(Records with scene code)
######
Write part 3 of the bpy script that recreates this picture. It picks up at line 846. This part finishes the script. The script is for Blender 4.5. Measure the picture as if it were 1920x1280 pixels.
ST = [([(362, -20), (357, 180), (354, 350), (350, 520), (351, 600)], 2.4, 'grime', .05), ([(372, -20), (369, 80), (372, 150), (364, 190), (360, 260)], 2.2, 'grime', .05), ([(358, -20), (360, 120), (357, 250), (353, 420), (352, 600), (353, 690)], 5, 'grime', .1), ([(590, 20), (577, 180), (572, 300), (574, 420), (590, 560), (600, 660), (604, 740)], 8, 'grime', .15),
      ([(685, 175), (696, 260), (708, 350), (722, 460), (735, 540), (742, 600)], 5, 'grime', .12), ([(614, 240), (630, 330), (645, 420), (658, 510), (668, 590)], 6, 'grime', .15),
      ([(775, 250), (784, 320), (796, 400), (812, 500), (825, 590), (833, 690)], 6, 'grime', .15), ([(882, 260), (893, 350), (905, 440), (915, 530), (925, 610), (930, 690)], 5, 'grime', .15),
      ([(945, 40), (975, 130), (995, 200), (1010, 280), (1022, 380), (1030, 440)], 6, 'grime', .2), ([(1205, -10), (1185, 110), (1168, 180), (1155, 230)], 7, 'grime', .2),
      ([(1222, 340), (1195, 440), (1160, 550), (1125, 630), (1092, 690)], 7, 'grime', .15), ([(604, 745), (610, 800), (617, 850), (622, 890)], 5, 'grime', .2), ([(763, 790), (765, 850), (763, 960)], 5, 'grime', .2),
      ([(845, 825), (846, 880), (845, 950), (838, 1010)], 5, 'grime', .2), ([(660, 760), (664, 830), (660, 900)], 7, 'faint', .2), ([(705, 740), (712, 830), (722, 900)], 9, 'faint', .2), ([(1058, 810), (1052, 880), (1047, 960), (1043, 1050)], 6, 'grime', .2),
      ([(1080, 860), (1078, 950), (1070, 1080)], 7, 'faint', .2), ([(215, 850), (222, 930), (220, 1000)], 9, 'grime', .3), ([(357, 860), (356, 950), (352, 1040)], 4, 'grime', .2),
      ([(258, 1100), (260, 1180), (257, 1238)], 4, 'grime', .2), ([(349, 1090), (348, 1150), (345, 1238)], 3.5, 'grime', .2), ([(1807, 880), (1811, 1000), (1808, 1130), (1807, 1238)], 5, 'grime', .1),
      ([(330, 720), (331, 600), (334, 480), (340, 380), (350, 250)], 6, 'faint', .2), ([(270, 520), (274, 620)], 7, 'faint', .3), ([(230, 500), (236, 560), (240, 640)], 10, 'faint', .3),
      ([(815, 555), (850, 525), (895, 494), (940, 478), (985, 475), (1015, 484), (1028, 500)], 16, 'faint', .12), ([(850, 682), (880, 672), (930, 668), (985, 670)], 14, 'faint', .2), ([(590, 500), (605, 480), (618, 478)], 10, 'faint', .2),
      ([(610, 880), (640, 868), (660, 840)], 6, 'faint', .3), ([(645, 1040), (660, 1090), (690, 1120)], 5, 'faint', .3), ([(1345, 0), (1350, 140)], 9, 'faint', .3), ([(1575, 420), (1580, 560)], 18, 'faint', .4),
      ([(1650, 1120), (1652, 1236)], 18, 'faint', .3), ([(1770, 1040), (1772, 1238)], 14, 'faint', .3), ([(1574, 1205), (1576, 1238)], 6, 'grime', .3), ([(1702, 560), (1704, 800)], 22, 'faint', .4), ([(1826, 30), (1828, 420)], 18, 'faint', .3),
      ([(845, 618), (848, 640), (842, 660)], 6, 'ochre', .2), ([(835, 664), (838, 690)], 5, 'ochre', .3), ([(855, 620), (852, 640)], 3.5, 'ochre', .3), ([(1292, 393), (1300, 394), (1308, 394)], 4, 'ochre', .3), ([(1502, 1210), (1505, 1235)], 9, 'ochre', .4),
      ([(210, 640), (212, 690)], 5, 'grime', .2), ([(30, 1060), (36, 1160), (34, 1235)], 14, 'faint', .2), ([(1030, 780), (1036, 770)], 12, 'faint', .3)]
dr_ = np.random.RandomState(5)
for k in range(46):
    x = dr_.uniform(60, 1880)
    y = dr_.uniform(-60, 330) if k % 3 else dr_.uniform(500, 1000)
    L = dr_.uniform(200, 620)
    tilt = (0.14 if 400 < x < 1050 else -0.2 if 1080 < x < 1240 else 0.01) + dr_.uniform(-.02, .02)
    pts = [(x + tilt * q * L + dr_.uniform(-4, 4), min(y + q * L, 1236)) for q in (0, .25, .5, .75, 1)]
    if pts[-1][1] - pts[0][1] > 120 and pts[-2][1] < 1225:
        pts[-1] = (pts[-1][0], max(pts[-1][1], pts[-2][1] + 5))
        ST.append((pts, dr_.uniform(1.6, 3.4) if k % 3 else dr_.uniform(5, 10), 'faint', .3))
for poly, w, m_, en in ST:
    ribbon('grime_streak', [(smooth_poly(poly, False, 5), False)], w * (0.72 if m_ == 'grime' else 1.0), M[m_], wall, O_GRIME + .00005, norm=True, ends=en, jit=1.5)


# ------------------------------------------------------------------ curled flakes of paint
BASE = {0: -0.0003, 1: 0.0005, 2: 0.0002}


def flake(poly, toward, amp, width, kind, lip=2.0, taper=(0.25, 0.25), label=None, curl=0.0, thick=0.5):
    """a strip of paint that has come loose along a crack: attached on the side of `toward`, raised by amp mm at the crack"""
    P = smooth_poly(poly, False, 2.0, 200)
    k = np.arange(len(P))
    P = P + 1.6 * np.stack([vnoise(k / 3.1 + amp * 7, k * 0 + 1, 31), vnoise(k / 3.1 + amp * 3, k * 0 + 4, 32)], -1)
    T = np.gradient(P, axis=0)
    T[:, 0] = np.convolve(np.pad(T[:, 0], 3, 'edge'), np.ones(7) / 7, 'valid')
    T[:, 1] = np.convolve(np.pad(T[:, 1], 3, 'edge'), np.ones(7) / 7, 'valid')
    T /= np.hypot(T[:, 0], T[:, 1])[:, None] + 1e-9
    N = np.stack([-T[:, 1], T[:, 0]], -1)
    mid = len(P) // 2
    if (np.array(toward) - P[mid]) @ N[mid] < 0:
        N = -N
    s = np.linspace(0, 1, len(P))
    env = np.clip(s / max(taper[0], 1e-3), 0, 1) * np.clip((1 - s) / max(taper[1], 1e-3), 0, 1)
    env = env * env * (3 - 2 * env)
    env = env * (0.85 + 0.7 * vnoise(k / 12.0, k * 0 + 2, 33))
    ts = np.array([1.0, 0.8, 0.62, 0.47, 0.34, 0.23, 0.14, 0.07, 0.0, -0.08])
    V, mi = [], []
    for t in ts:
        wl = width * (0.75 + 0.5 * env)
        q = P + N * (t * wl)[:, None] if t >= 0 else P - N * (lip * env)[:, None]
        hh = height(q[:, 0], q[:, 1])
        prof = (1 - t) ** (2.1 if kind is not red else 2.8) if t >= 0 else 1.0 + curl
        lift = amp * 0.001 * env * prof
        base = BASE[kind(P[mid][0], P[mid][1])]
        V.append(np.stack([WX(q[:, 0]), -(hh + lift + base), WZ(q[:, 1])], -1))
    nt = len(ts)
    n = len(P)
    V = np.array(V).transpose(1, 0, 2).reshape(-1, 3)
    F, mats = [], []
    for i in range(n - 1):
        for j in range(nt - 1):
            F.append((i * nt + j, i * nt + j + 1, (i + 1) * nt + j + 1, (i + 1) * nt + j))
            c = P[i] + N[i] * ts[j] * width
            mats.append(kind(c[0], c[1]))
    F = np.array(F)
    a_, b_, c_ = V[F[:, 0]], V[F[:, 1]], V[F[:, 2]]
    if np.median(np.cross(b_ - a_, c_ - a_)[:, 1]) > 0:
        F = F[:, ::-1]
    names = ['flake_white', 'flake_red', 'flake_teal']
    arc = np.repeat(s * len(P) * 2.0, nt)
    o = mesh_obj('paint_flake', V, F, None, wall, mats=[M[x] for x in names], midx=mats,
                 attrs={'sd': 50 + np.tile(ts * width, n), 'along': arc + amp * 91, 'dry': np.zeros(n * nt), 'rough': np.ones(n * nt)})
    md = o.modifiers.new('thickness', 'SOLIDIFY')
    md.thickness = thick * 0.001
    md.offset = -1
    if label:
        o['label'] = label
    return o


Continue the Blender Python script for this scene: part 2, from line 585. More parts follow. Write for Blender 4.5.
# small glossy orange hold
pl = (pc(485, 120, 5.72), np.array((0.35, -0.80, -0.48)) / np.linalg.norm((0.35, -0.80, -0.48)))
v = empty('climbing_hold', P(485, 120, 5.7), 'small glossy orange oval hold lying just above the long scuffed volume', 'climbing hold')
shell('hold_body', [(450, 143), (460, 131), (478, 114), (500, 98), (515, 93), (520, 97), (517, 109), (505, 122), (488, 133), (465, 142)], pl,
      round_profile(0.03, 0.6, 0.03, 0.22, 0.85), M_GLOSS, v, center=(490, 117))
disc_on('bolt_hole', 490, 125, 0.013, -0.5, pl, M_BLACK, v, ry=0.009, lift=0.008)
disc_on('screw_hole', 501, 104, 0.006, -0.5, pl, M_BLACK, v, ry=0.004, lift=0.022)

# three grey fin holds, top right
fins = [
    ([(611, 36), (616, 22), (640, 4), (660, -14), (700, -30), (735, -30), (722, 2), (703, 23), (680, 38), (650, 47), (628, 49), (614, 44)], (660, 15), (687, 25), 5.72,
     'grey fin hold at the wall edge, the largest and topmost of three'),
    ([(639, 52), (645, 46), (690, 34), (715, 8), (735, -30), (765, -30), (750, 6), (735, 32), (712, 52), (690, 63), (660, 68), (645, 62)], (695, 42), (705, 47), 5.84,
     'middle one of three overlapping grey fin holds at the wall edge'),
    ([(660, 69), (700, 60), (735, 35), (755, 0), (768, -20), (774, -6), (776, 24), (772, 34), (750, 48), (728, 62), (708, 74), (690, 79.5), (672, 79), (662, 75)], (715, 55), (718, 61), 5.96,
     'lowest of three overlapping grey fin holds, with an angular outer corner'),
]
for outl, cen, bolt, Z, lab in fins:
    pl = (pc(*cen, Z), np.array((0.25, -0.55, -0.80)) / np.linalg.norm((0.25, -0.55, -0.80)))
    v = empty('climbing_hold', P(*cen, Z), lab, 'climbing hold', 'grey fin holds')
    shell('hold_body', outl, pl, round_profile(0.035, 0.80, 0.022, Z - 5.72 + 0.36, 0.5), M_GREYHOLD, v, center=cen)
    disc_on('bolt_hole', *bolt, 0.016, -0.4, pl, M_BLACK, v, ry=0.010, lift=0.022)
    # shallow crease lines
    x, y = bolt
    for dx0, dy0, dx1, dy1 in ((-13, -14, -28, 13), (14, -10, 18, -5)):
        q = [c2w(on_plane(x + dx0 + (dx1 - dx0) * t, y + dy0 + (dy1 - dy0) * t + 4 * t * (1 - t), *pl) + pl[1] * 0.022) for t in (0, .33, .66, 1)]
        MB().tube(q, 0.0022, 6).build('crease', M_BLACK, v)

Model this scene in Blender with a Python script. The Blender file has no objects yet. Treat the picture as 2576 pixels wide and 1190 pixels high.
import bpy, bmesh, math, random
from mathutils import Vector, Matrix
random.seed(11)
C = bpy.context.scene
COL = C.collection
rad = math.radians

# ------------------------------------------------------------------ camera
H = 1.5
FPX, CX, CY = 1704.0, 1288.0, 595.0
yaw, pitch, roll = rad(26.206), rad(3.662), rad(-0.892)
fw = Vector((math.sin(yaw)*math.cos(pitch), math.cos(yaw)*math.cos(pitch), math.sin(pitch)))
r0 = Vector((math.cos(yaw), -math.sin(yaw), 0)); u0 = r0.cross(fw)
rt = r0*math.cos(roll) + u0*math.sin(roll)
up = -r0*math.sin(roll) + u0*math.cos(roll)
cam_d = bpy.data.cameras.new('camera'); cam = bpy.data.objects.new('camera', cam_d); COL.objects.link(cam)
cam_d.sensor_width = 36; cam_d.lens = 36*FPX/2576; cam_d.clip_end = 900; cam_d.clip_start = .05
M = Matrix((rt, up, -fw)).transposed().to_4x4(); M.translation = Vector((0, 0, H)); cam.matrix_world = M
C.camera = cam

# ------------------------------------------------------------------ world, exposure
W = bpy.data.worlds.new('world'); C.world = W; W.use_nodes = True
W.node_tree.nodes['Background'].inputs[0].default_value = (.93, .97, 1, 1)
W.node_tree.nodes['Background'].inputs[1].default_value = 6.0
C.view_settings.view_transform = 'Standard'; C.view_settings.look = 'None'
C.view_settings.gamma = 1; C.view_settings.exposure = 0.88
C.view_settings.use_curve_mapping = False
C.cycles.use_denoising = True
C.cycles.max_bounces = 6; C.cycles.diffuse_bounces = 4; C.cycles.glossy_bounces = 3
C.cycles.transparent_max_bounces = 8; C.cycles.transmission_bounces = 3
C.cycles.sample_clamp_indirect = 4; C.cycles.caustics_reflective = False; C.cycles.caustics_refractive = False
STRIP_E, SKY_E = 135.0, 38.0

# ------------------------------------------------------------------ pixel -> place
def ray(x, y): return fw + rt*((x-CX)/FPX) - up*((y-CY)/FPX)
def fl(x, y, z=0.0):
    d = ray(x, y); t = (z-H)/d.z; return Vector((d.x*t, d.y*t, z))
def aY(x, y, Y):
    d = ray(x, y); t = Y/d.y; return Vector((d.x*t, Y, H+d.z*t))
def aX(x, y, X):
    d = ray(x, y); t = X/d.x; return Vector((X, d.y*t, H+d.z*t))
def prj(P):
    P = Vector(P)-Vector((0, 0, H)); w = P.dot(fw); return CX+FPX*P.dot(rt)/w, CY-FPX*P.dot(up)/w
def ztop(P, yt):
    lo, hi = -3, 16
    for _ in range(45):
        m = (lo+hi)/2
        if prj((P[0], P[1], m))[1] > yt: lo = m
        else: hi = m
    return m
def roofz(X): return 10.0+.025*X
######
» **WHAT YOU ARE ASKED TO DO**
Print, from the entries above, the line with "Model this scene", the line with "C.camera = cam" and all lines between them, exactly and with nothing else.

» **THE REPLY**
Model this scene in Blender with a Python script. The Blender file has no objects yet. Treat the picture as 2576 pixels wide and 1190 pixels high.
import bpy, bmesh, math, random
from mathutils import Vector, Matrix
random.seed(11)
C = bpy.context.scene
COL = C.collection
rad = math.radians

# ------------------------------------------------------------------ camera
H = 1.5
FPX, CX, CY = 1704.0, 1288.0, 595.0
yaw, pitch, roll = rad(26.206), rad(3.662), rad(-0.892)
fw = Vector((math.sin(yaw)*math.cos(pitch), math.cos(yaw)*math.cos(pitch), math.sin(pitch)))
r0 = Vector((math.cos(yaw), -math.sin(yaw), 0)); u0 = r0.cross(fw)
rt = r0*math.cos(roll) + u0*math.sin(roll)
up = -r0*math.sin(roll) + u0*math.cos(roll)
cam_d = bpy.data.cameras.new('camera'); cam = bpy.data.objects.new('camera', cam_d); COL.objects.link(cam)
cam_d.sensor_width = 36; cam_d.lens = 36*FPX/2576; cam_d.clip_end = 900; cam_d.clip_start = .05
M = Matrix((rt, up, -fw)).transposed().to_4x4(); M.translation = Vector((0, 0, H)); cam.matrix_world = M
C.camera = cam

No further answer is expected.